This Is Denali, Up Close and Spectacular

National Geographic photographer Aaron Huey talks about capturing images of the recently-renamed mountain.

National Geographic photographer Aaron Huey spent part of the last year capturing pictures of Alaska’s Denali National Park and Preserve, home to the recently re-named Denali mountain.

We spoke with him about his assignment at the park, as well as the United States’ decision to change the mountain’s official name from “Mount McKinley” to “Denali,” the name by which native Alaskans have known it for hundreds of years.

When you were at the mountain, were you aware of the name controversy?

Definitely. I don’t know anybody that calls the mountain “McKinley.” All the climbers that I’ve ever known have always only referred to the mountain as “Denali,” and I think the climbing community has always called it by “Denali.”

What did you learn about Denali while on assignment?

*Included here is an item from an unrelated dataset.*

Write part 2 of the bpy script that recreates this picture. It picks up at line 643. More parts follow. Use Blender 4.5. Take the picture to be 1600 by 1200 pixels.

Denali’s very famous in the climbing community because it’s actually a pretty dangerous mountain. It’s as dangerous as most of the big Himalayan peaks just because it gets so cold on Denali and the weather can change so dramatically. At the camps on the mountain, people have to build these big snow walls around their tents because of the extreme winds and weather, so it’s a mountain that gets a lot of respect.

Did you climb the mountain?

I did not climb the mountain itself. I spent time at base camp, and did a lot of photographs around a camp they called 14 Camp, and I did a lot of flights around the mountain.

What were some of the challenges of photographing Denali?

One of the bigger challenges of photographing Denali the mountain is that you can’t see it most of the time. You could go to Denali National Park and very easily not see the mountain, because it’s completely engulfed in clouds.

What do you think about the name change?

I hope that it’s the beginning of a trend [in] the names of a lot of mountains and peaks and monuments. There are a lot of other cases like this. Devil’s Tower, for example, is known by the native people of the area as Mato Tipila. I guess I would just hope that it’s the beginning of many more name changes. (Read more about the mountains Native Americans would like to rename.)

This interview has been edited and condensed.